Whether or not it's done on purpose, it seems most children develop a sense of God as a supreme holy person, a sort of super Santa Claus. Children will dismiss Santa in middle school, but this same magical person as God will last into college or beyond for many, if not most, people. I certainly believed in a super santa God into high school before my older brother Bob brought back stories from college. God saw everything and heard everything—that seemed pretty super human to me. And I think the longer one goes with these ideas from childhood the harder they are to break.
Anyway, I wish I could create a poll. But here is my poll question, especially now that a new generation is coming along, and parents will have to decide how to approach God:
How should parents teach children about God?
1. Do nothing. Let them pick it up the same way as they will learn about sex.
2. The values learned from science are more appropriate than any about God. Teach them about science.
3. Down play God per se, but teach humanitarian or social principles, such as compassion and the golden rule.
4. Teach God as the Mysterium Tremendum, overwhelming mystery, awe, and terror (the numinous).
5. Teach God is love. The rest is all but leather or prunella.
6. Teach the Christian (or preferred religious) tradition with the corresponding stories and values, but treat God as unknowable other.
7. Current religious educational methods are very good for teaching children, at least much better than any other alternative, especially when coupled by example from home-life as shown by the parents.

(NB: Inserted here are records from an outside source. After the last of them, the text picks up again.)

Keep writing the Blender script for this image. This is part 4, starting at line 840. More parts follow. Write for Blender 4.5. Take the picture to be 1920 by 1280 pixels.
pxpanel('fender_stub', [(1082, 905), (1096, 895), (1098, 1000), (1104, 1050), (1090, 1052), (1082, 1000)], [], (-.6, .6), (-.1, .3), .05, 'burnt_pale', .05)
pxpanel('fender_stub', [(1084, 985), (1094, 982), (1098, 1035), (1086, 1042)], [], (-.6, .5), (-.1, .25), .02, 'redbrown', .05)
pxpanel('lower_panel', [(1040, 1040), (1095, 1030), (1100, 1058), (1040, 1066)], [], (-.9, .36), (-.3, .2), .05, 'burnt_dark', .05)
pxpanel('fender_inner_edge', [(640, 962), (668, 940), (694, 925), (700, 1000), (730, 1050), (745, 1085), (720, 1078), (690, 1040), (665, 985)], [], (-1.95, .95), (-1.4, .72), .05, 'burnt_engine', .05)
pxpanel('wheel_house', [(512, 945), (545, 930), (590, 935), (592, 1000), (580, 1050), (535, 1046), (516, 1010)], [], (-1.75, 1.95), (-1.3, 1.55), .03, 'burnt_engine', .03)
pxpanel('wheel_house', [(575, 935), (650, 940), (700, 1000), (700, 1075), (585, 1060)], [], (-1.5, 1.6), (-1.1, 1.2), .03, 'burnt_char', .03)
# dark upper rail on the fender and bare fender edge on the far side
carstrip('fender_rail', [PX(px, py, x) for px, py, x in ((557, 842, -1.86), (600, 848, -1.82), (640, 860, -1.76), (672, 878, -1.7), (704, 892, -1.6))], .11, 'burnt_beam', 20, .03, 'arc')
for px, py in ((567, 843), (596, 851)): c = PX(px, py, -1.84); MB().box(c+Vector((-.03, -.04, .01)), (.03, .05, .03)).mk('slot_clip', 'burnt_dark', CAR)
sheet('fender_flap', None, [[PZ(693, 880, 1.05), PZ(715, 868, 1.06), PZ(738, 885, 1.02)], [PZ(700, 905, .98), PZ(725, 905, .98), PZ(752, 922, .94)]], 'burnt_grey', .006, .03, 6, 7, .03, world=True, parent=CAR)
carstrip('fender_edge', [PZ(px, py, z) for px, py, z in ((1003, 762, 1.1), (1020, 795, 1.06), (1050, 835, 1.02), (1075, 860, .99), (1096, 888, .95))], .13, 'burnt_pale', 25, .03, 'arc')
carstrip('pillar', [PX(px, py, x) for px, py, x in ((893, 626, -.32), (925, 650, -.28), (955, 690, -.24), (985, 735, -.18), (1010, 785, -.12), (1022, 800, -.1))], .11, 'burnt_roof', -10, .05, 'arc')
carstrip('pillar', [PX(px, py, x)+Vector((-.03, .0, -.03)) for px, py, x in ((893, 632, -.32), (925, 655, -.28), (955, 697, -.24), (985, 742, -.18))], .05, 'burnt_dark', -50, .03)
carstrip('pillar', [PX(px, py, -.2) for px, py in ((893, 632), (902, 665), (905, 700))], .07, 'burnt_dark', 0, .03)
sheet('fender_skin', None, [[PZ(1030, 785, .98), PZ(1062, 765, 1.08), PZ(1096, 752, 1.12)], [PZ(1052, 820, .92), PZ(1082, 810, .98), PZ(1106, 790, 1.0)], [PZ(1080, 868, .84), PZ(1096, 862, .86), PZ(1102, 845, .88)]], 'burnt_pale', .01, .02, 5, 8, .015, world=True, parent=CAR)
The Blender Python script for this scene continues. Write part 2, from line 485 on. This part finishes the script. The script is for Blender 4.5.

8. None of thee above. Please give alternative answer.
1 comment:
I'm not prepared to say how a parent SHOULD teach children about God, but this is how I went about it.
No. 4 was, of course, tempting. But I'm not sure kids are ready for God as ground of being or being itself. Could they even begin to understand Tillich's statement: “God does not exist. He is being itself beyond essence and existence. Therefore, to argue that God exists is to deny him." (This eerily echoes Bob's line -- and I don't think he ever studied Tillich: God is so unlike anything we know that perhaps the truest thing we can say about him is that he does not exist.)

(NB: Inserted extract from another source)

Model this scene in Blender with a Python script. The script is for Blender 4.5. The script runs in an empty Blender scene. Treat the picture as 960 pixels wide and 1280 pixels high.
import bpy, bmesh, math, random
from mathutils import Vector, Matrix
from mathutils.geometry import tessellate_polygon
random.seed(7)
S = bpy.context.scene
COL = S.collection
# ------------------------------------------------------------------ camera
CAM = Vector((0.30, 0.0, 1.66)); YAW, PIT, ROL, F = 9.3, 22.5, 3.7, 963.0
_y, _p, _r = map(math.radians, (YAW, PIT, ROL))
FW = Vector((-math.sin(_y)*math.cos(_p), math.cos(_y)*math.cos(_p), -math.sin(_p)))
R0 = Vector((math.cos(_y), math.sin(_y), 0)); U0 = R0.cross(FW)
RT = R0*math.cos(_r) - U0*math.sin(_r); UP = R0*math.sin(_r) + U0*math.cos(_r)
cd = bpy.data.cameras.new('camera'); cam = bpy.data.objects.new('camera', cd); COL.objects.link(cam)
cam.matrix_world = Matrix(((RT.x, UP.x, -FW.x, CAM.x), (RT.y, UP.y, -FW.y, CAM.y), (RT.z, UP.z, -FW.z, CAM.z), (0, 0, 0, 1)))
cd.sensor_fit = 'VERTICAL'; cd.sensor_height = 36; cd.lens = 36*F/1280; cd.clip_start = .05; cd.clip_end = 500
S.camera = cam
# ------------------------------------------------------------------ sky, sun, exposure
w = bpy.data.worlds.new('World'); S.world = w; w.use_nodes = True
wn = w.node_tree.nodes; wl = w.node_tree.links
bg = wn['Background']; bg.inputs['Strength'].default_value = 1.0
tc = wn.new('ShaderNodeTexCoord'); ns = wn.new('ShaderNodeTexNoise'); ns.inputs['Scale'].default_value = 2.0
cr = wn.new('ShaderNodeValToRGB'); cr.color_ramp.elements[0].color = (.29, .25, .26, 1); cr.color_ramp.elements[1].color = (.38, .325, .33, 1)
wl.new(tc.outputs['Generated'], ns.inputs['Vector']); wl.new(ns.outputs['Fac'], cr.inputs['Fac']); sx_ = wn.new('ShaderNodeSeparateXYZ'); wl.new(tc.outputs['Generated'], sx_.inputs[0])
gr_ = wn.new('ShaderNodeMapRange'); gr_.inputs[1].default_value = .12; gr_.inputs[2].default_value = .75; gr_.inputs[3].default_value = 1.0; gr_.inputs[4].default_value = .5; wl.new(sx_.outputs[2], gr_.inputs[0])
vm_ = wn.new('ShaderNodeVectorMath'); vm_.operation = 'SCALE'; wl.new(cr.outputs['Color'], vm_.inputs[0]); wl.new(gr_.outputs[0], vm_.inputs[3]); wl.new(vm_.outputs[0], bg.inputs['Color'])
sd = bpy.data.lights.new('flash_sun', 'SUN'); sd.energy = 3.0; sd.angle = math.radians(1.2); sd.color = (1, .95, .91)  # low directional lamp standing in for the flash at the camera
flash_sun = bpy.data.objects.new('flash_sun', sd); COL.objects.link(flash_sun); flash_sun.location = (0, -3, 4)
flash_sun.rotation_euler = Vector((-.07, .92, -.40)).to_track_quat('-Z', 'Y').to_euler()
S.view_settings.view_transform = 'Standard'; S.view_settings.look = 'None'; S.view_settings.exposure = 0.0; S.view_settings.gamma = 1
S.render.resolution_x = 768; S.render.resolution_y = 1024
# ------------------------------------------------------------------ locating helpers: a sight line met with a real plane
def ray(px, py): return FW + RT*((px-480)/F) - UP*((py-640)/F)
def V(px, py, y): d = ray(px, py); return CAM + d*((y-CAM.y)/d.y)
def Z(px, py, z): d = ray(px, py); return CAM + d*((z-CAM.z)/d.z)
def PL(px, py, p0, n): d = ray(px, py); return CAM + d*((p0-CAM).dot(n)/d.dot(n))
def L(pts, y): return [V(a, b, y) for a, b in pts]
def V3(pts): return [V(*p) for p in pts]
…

So, what I ended up doing was a combination of Nos. 3 and 6 -- emphasizing the importance of being a decent human being while teaching them the Biblical stories.
And I did one other thing not mentioned. (I suppose that's No 8.) I pushed religious practices -- without ever linking them to an idea of moral obligation or later reward. Sunday mass, grace before meals, Dad's morning prayer, getting ashes on ash Wednesday, palms on palm Sunday. As we did growing up, quizzing my kids about the readings over Sunday brunch, Lenten observances, abstinence on Fridays.
We saw Ellen over Easter weekend, and she was telling us that, when she recently told her friends about always going to Tenebrae services during holy week as a child, their reaction was something like "your parents must have been very Catholic." Her response was, they really weren't, they just liked doing this stuff.